Se a livello europeo è riconosciuto il ruolo degli imprenditori migranti per il rilancio del sistema economico, l’UE non è ancora riuscita a sfruttare il potenziale dell’iniziativa imprenditoriale degli immigrati e dal bacino interno rappresentato da oltre 37,5 milioni di stranieri. Secondo il Rapporto Immigrazione e Imprenditoria 2022 – curato dal Centro Studi e Ricerche IDOS in collaborazione con Confederazione Nazionale dell’Artigianato e della Piccola e Media Impresa – gli immigrati affrontano molti ostacoli per poter aprire una loro attività. In particolare, non hanno alcun sostegno, nessun contributo per accrescere le abilità imprenditoriali e migliorare all’interno del mercato italiano ed estero.
La situazione in Italia
In Italia il Rapporto evidenzia che le imprese sono per lo più di piccole dimensioni – se non micro – il 75,5% di tipo individuale, con un aumento delle società di capitale dal 9,6% al 16,9% in dieci anni e la concentrazione settoriale nel commercio e nell’edilizia – rispettivamente 32,9% e 23,5%. Fonte: Centro Studi Idos Il Rapporto suggerisce che l’Italia dovrebbe: – sostenere la strutturazione del sistema delle imprese immigrate; – rimuovere gli ostacoli che ne scoraggiano la nascita e la crescita; – sostenere potenziale di innovazione. Con un aumento dell’1,8% rispetto all’anno precedente alla fine del 2022 sono registrate presso le Camere di Commercio 642.638 imprese “immigrate”, cioè riferibili ad attività indipendenti in cui il titolare, se si tratta di ditte individuali, o la maggioranza dei soci e degli amministratori, nel caso delle forme societarie, è nato fuori dai confini nazionali.

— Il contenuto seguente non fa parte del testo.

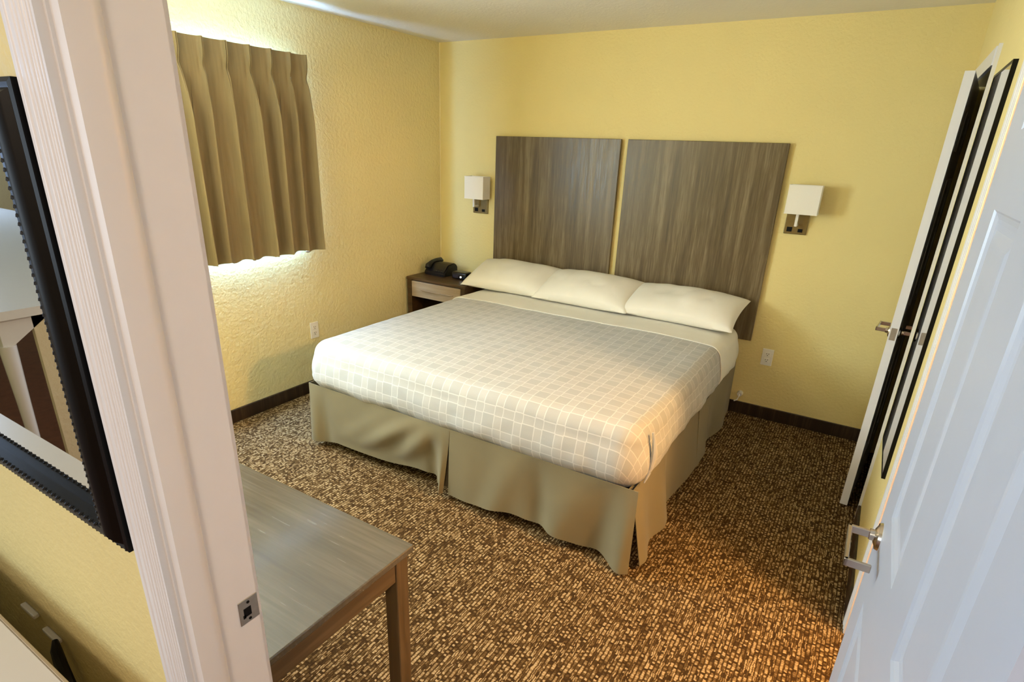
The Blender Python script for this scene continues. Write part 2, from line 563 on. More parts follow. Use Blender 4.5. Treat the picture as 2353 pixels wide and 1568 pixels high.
# window
wn = empty('window_1', (-0.08, (WY0+WY1)/2, WZ0), kind=ST)
bm = bmesh.new()
for a in ((WY0, WY0+0.05, WZ0, WZ1), (WY1-0.05, WY1, WZ0, WZ1), (WY0+.05, WY1-.05, WZ0, WZ0+0.05), (WY0+.05, WY1-.05, WZ1-0.05, WZ1)):
    box(bm, -0.11, -0.06, *a)
obj('window_frame', bm, M_plastic, wn)
obj('window_sash', B(-0.105, -0.065, (WY0+WY1)/2-0.02, (WY0+WY1)/2+0.02, WZ0+.05, WZ1-.05), M_plastic, wn)
for a, b_ in ((WY0+.05, (WY0+WY1)/2-.02), ((WY0+WY1)/2+.02, WY1-.05)):
    obj('pane', B(-0.088, -0.083, a, b_, WZ0+.05, WZ1-.05), M_glass, wn)
obj('window_sill', B(-0.06, 0.008, WY0, WY1, WZ0-0.012, WZ0+0.006), M_plastic, wn)


# ------------------------------------------------------------------ doors
def slab_face(bm, xs_, flip, wid, ht, panels):
    """one face of a moulded door at local x = xs_, with openings left for the panels; y along the width"""
    ys = sorted({0, wid} | {p[0] for p in panels} | {p[1] for p in panels})
    zs = sorted({0, ht} | {p[2] for p in panels} | {p[3] for p in panels})
    vs = {}
    V = lambda y, z: vs.setdefault((y, z), bm.verts.new((xs_, y, z)))
    for a, b_ in zip(ys, ys[1:]):
        for c_, d in zip(zs, zs[1:]):
            if any(p[0] <= a and b_ <= p[1] and p[2] <= c_ and d <= p[3] for p in panels): continue
            bm.faces.new((V(a, c_), V(b_, c_), V(b_, d), V(a, d)))


def panel_mesh(xs_, sgn, p):
    """moulded raised panel: cove, flat channel, raised field; sgn = direction into the door"""
    bm = bmesh.new()
    y0, y1, z0, z1 = p
    rings = []
    for ins, dep in ((0, 0), (0.004, 0.0035), (0.013, 0.0075), (0.020, 0.0085), (0.030, 0.0085), (0.048, 0.0030), (0.054, 0.0024)):
        x = xs_ + sgn*dep
        rings.append([bm.verts.new((x, a, b_)) for a, b_ in ((y0+ins, z0+ins), (y1-ins, z0+ins), (y1-ins, z1-ins), (y0+ins, z1-ins))])
    for r0, r1 in zip(rings, rings[1:]):
        for k in range(4):
            bm.faces.new((r0[k], r0[(k+1) % 4], r1[(k+1) % 4], r1[k]))
    bm.faces.new(rings[-1])
    return bm


def lever(root, x, sgn, y, z, ydir, name='lever_handle'):
    """U shaped lever: rose on the door face, square neck, bar along the door, end turned back"""
    h = obj(name, lever_bar(x, sgn, y, z, ydir), M_steel, root, local=True, smooth=False, label='satin nickel lever handle')
    bm = bmesh.new()
    cyl(bm, (x, y, z), (x+sgn*0.006, y, z), 0.031, 0.029, n=28)
    cyl(bm, (x+sgn*0.006, y, z), (x+sgn*0.011, y, z), 0.026, 0.016, n=28)
    cyl(bm, (x+sgn*0.011, y, z), (x+sgn*0.020, y, z), 0.0125, 0.0125, n=20)
    obj('rose', bm, M_steel, h, local=True, smooth=True)


def lever_bar(x, sgn, y, z, ydir):
    bm = bmesh.new()
    e = x+sgn*0.062
    q = sorted
    a, b_ = q((x+sgn*0.018, e))
    box(bm, a, b_, y-0.0045, y+0.0045, z-0.009, z+0.009, bev=0.0015, seg=1)
    ya, yb2 = q((y-ydir*0.0045, y+ydir*0.140))
    a, b_ = q((e, e-sgn*0.008))
    box(bm, a, b_, ya, yb2, z-0.009, z+0.009, bev=0.0015, seg=1)
    a, b_ = q((e, x+sgn*0.014))
    ya, yb2 = q((y+ydir*0.132, y+ydir*0.140))
    box(bm, a, b_, ya, yb2, z-0.009, z+0.009, bev=0.0015, seg=1)
    return bm


def make_door(name, loc, rz, wid, ht, xf, th, latch_z, hinge_z, label, mat):
    """local frame: pin at origin, door along +y, bedroom-wall face at x = xf, other face at x = xf+th"""
    d = empty(name, loc, rz, label=label, kind=ST)
    k_ = wid/0.92
    cols = ((0.131*k_, 0.368*k_), (0.540*k_, 0.788*k_))
    rows = ((0.235, 0.800), (1.015, 1.615), (1.735, 1.900))
    panels = [(a, b_, c_, e) for a, b_ in cols for c_, e in rows]
    bm = bmesh.new()
    slab_face(bm, xf, False, wid, ht, panels)
    slab_face(bm, xf+th, True, wid, ht, panels)
    for (y0, y1) in ((0, 0), (wid, wid)):
        v = [bm.verts.new(c_) for c_ in ((xf, y0, 0), (xf+th, y0, 0), (xf+th, y0, ht), (xf, y0, ht))]; bm.faces.new(v)
    for z in (0, ht):
        v = [bm.verts.new(c_) for c_ in ((xf, 0, z), (xf+th, 0, z), (xf+th, wid, z), (xf, wid, z))]; bm.faces.new(v)
    bmesh.ops.remove_doubles(bm, verts=bm.verts, dist=0.0002)
    obj('door_slab', bm, mat, d, local=True)
    for p in panels:
        bm = panel_mesh(xf, 1, p); merge(bm, panel_mesh(xf+th, -1, p))
        obj('panel', bm, mat, d, local=True)
    lever(d, xf, -1, wid-0.062, latch_z, -1)
    lever(d, xf+th, 1, wid-0.062, latch_z, -1)
    obj('latch_plate', B(xf+0.006, xf+th-0.006, wid, wid+0.0015, latch_z-0.029, latch_z+0.029), M_dull, d, local=True, label='metal latch plate on the door edge')
    for z in hinge_z:
        hb_ = bmesh.new(); cyl(hb_, (0.0, 0.0, z-0.045), (0.0, 0.0, z+0.045), 0.006, n=12)
        obj('hinge', hb_, M_dull, d, local=True)
    return d


# bedroom door, opened against the right wall
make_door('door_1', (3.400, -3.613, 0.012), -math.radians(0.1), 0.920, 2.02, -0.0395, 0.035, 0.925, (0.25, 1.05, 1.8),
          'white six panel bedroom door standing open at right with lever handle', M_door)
# closet door at the far end of the right wall, ajar
make_door('door_2', (W-0.003, D2Y1-0.004, 0.012), PI+math.radians(0), 0.785, 2.03, -0.036, 0.035, 0.935, (0.25, 1.05, 1.8),
          'white closet door ajar in the right wall beside the headboard wall', M_white)
d2 = [o for o in COL.objects if o.name == 'door_2'][0]
d2.rotation_euler = (0, 0, PI-math.radians(6.3)); d2.location = (W-0.003, D2Y1-0.004, 0.012)


# ------------------------------------------------------------------ wall mirror on the right wall
m = empty('wall_mirror', (W, -1.405, 0.55), label='tall narrow wall mirror with thin dark edge on the right wall beside the closet door', cat='mirror')
MY0, MY1, MZ0, MZ1 = -1.61, -1.20, 0.55, 1.985
obj('mirror_glass', B(W-0.012, W-0.003, MY0, MY1, MZ0, MZ1), M_mirror, m)
bm = bmesh.new()
box(bm, W-0.0135, W, MY0-0.008, MY0, MZ0-0.008, MZ1+0.008); box(bm, W-0.0135, W, MY1, MY1+0.006, MZ0-0.008, MZ1+0.008)
box(bm, W-0.0135, W, MY0, MY1, MZ0-0.008, MZ0); box(bm, W-0.0135, W, MY0, MY1, MZ1, MZ1+0.008)
obj('mirror_frame', bm, M_blackframe, m)

# ------------------------------------------------------------------ bed
BX0, BX1 = 0.655, 2.595
BYF, BYH = -2.035, -0.055
ZT, ZB = 0.655, 0.375


def bed_shell(off, ztop_extra=0.0, zbot=ZB, n=360, wav=0.0, seed=0.0, clip_min=None, clip_max=None, drop=0.0):
    """rounded-box cloth skin over the mattress, grown outwards by off; UV in metres"""
    bm = bmesh.new(); uvl = bm.loops.layers.uv.verify()
    cx, cy = (BX0+BX1)/2, (BYF+BYH)/2
    hx, hy = (BX1-BX0)/2+off, (BYH-BYF)/2+off
    rc = 0.10           # plan corner radius
    re = 0.075          # edge rounding radius
    zt = ZT+off+ztop_extra

    def plan(inset, k):
        ax, ay = hx-inset, hy-inset
        r = max(rc-inset, 0.012)
        # walk round the rounded rectangle with fixed share per side
        per = [2*(hx-rc), 2*(hy-rc)]
        seq = []
        tot = 2*per[0]+2*per[1]+2*PI*rc
        s = k/n*tot
        segs = [('l', 0), ('c', 0), ('l', 1), ('c', 1), ('l', 2), ('c', 2), ('l', 3), ('c', 3)]
        for ty, q in segs:
            L = per[q % 2] if ty == 'l' else PI/2*rc
            if s <= L or (ty, q) == ('c', 3):
                f = min(s/L, 1.0); break
            s -= L
        lx, ly = ax-r, ay-r
        if ty == 'l':
            if q == 0: return (-lx+2*lx*f, -ay, 0, -1)
            if q == 1: return (ax, -ly+2*ly*f, 1, 0)
            if q == 2: return (lx-2*lx*f, ay, 0, 1)
            return (-ax, ly-2*ly*f, -1, 0)
        a = {0: -PI/2, 1: 0, 2: PI/2, 3: PI}[q] + PI/2*f
        c_ = {0: (lx, -ly), 1: (lx, ly), 2: (-lx, ly), 3: (-lx, -ly)}[q]
        return (c_[0]+r*math.cos(a), c_[1]+r*math.sin(a), math.cos(a), math.sin(a))

    rings = []
    mx = min(hx, hy)-0.02
    ins = [mx-(mx-re)*(i/26) for i in range(27)]
    prof_ = [(i, zt - 0.012*max(0, 1-(i-re)/0.35)**2, None) for i in ins]
    for i in range(1, 9):
        a = PI/2*i/8
        prof_.append((re*(1-math.sin(a)), zt-0.012-re*(1-math.cos(a)), re*a))
    z1 = zt-0.012-re
    zb = zbot-drop
    for i in range(1, 11):
        q = i/10
        bulge = 0.020*math.sin(PI*q)*1.0 - 0.028*max(0, q-0.72)/0.28
        prof_.append((-bulge, z1+(zb-z1)*q, re*PI/2+(z1-zb)*q))
    for inset, z, arc in prof_:
        ring = []
        for k in range(n):
            x, y, nx_, ny_ = plan(inset, k)
            if arc is None: u, v = x, y
            else:
                bx_, by_, _, _ = plan(re, k); u, v = bx_+nx_*arc, by_+ny_*arc
            X, Y = cx+x, cy+y
            if arc is None:
                zz = z + 0.007*sn(X, Y, seed, 2.3) + 0.003*sn(X, Y, seed+3, 7)
                nn = 0
            else:
                q = max(0.0, min(1.0, (zt-z)/(zt-zb)))
                nn = wav*q*(sn(X*1.0, Y*1.0, z+seed, 5)*1.0 + 0.5*sn(X, Y, z+seed+9, 13))
                nn += (0.5*wav)*q*(1-abs(sn(X*1.3+Y*0.6, Y*1.3, z*9+seed, 2.2)))**4 if wav else 0
                zz = z + (0.007*sn(X, Y, seed, 2.3)+0.003*sn(X, Y, seed+3, 7))*(1-q) + q*0.010*sn(X, Y, seed+1, 2.6)
                # cover sits lower at the near right foot corner's left, higher mid-side
                zz -= q*0.0
            vv = bm.verts.new((X+nx_*nn, Y+ny_*nn, zz))
            ring.append((vv, (u, v)))
        rings.append(ring)
    for r0, r1 in zip(rings, rings[1:]):
        for k in range(n):
            q = (r0[k], r0[(k+1) % n], r1[(k+1) % n], r1[k])
            f = bm.faces.new([a[0] for a in q])
            for l, a in zip(f.loops, q): l[uvl].uv = a[1]
    f = bm.faces.new([a[0] for a in rings[0]])
    for l, a in zip(f.loops, rings[0]): l[uvl].uv = a[1]
    bmesh.ops.triangulate(bm, faces=[f])
    if clip_max is not None:
        bmesh.ops.bisect_plane(bm, geom=list(bm.verts)+list(bm.edges)+list(bm.faces), plane_co=(0, clip_max, 0), plane_no=(0, 1, 0), clear_outer=True)
    if clip_min is not None:
        bmesh.ops.bisect_plane(bm, geom=list(bm.verts)+list(bm.edges)+list(bm.faces), plane_co=(0, clip_min, 0), plane_no=(0, -1, 0), clear_outer=True)
    return bm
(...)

Imprese “immigrate”: politiche ancora inadeguate
Dalle analisi condotte, in quasi dieci anni, dal Rapporto Immigrazione e Imprenditoria emergono alcune indicazioni utili anche per riconsiderare le politiche attuali: – la prima riguarda l’opportunità di sostenere la strutturazione del sistema delle imprese immigrate per sfruttarne la vocazione transnazionale in grado di aprire l’economia italiana ai paesi di origine degli imprenditori; – la seconda indica la necessità di rimuovere gli ostacoli giuridici, burocratici, operativi e socioeconomici che scoraggiano la nascita e la crescita delle imprese straniere in Italia, supportando così la vivace spinta endogena dal basso, invece di cercare una improbabile immigrazione “selezionata” o “qualificata” che elevi la quota di imprenditori stranieri intenzionati ad investire in Italia; – la terza si concentra sul potenziale di innovazione presente nelle imprese immigrate, soprattutto quelle guidate da giovani, richiede il sostegno del sistema produttivo italiano, che invece ha un suo punto debole nella competitività sui mercati internazionali.